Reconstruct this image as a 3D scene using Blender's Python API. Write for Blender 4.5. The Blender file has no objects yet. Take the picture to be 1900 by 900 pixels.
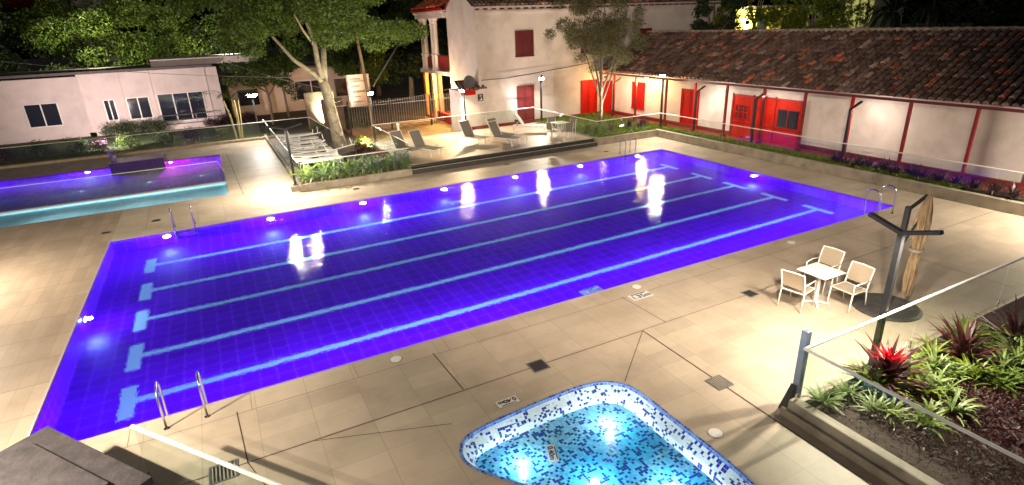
import bpy, bmesh, math, random
import numpy as np
from math import sin, cos, pi, radians
from mathutils import Vector, Matrix
from mathutils.geometry import tessellate_polygon

random.seed(7); rng = np.random.default_rng(7)
S = bpy.context.scene
COL = S.collection

# ------------------------------------------------------------------ camera
CAM = Vector((4.056, -22.912, 6.569)); YAW, PITCH, ROLL = 0.4718, 0.37028, -0.03883
cd = bpy.data.cameras.new('camera'); cam = bpy.data.objects.new('camera', cd); COL.objects.link(cam)
fw = Vector((sin(YAW)*cos(PITCH), cos(YAW)*cos(PITCH), -sin(PITCH)))
r0 = Vector((cos(YAW), -sin(YAW), 0)); u0 = r0.cross(fw)
rt = r0*cos(ROLL)+u0*sin(ROLL); up = -r0*sin(ROLL)+u0*cos(ROLL)
M = Matrix((rt, up, -fw)).transposed().to_4x4(); M.translation = CAM
cam.matrix_world = M
cd.sensor_width = 36; cd.lens = 36*1044.5/1900; cd.clip_end = 500; cd.clip_start = .05
S.camera = cam

# ------------------------------------------------------------------ world, exposure
w = bpy.data.worlds.new("World"); S.world = w; w.use_nodes = True
wn = w.node_tree; bg = wn.nodes['Background']
sky = wn.nodes.new('ShaderNodeTexSky'); sky.sky_type = 'NISHITA'; sky.sun_disc = False
sky.sun_elevation = radians(-2.2); sky.sun_rotation = radians(207)
wn.links.new(sky.outputs[0], bg.inputs[0]); bg.inputs[1].default_value = 0.15
S.view_settings.view_transform = 'Standard'; S.view_settings.look = 'None'
S.view_settings.exposure = 1.2; S.view_settings.gamma = 1
cy = S.cycles
cy.use_denoising = True; cy.caustics_refractive = False; cy.caustics_reflective = False
cy.max_bounces = 8; cy.diffuse_bounces = 3; cy.glossy_bounces = 4; cy.transmission_bounces = 6
cy.transparent_max_bounces = 24; cy.sample_clamp_indirect = 4; cy.use_light_tree = True

# light powers, all at the top so they can be tuned together
PW_Y = 210        # each arm of a pole lamp
PW_UNDER = 240     # each underwater lamp of the long pool
def light(kind, loc, power, color, parent=None, size=.2, size_y=None, aim=None, spot=None, name='lamp_light', spread=None):
    d = bpy.data.lights.new(name, kind); d.energy = power; d.color = color
    if kind == 'AREA':
        d.size = size
        if size_y: d.shape = 'RECTANGLE'; d.size_y = size_y
        if spread: d.spread = spread
    else: d.shadow_soft_size = .03 if kind == 'SPOT' and size < .3 else size
    if kind == 'SPOT': d.spot_size = spot; d.spot_blend = .8
    o = bpy.data.objects.new(name, d); COL.objects.link(o)
    o.location = Vector(loc)
    if aim is not None: o.rotation_euler = (Vector(aim)-Vector(loc)).to_track_quat('-Z', 'Y').to_euler()
    if parent:
        o.location = Vector(loc)-org(parent); o.parent = parent
    return o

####

Images in the data above are to be skipped. Retype all other material exactly.

* Response *
Reconstruct this image as a 3D scene using Blender's Python API. Write for Blender 4.5. The Blender file has no objects yet. Take the picture to be 1900 by 900 pixels.
import bpy, bmesh, math, random
import numpy as np
from math import sin, cos, pi, radians
from mathutils import Vector, Matrix
from mathutils.geometry import tessellate_polygon

random.seed(7); rng = np.random.default_rng(7)
S = bpy.context.scene
COL = S.collection

# ------------------------------------------------------------------ camera
CAM = Vector((4.056, -22.912, 6.569)); YAW, PITCH, ROLL = 0.4718, 0.37028, -0.03883
cd = bpy.data.cameras.new('camera'); cam = bpy.data.objects.new('camera', cd); COL.objects.link(cam)
fw = Vector((sin(YAW)*cos(PITCH), cos(YAW)*cos(PITCH), -sin(PITCH)))
r0 = Vector((cos(YAW), -sin(YAW), 0)); u0 = r0.cross(fw)
rt = r0*cos(ROLL)+u0*sin(ROLL); up = -r0*sin(ROLL)+u0*cos(ROLL)
M = Matrix((rt, up, -fw)).transposed().to_4x4(); M.translation = CAM
cam.matrix_world = M
cd.sensor_width = 36; cd.lens = 36*1044.5/1900; cd.clip_end = 500; cd.clip_start = .05
S.camera = cam

# ------------------------------------------------------------------ world, exposure
w = bpy.data.worlds.new("World"); S.world = w; w.use_nodes = True
wn = w.node_tree; bg = wn.nodes['Background']
sky = wn.nodes.new('ShaderNodeTexSky'); sky.sky_type = 'NISHITA'; sky.sun_disc = False
sky.sun_elevation = radians(-2.2); sky.sun_rotation = radians(207)
wn.links.new(sky.outputs[0], bg.inputs[0]); bg.inputs[1].default_value = 0.15
S.view_settings.view_transform = 'Standard'; S.view_settings.look = 'None'
S.view_settings.exposure = 1.2; S.view_settings.gamma = 1
cy = S.cycles
cy.use_denoising = True; cy.caustics_refractive = False; cy.caustics_reflective = False
cy.max_bounces = 8; cy.diffuse_bounces = 3; cy.glossy_bounces = 4; cy.transmission_bounces = 6
cy.transparent_max_bounces = 24; cy.sample_clamp_indirect = 4; cy.use_light_tree = True

# light powers, all at the top so they can be tuned together
PW_Y = 210        # each arm of a pole lamp
PW_UNDER = 240     # each underwater lamp of the long pool
def light(kind, loc, power, color, parent=None, size=.2, size_y=None, aim=None, spot=None, name='lamp_light', spread=None):
    d = bpy.data.lights.new(name, kind); d.energy = power; d.color = color
    if kind == 'AREA':
        d.size = size
        if size_y: d.shape = 'RECTANGLE'; d.size_y = size_y
        if spread: d.spread = spread
    else: d.shadow_soft_size = .03 if kind == 'SPOT' and size < .3 else size
    if kind == 'SPOT': d.spot_size = spot; d.spot_blend = .8
    o = bpy.data.objects.new(name, d); COL.objects.link(o)
    o.location = Vector(loc)
    if aim is not None: o.rotation_euler = (Vector(aim)-Vector(loc)).to_track_quat('-Z', 'Y').to_euler()
    if parent:
        o.location = Vector(loc)-org(parent); o.parent = parent
    return o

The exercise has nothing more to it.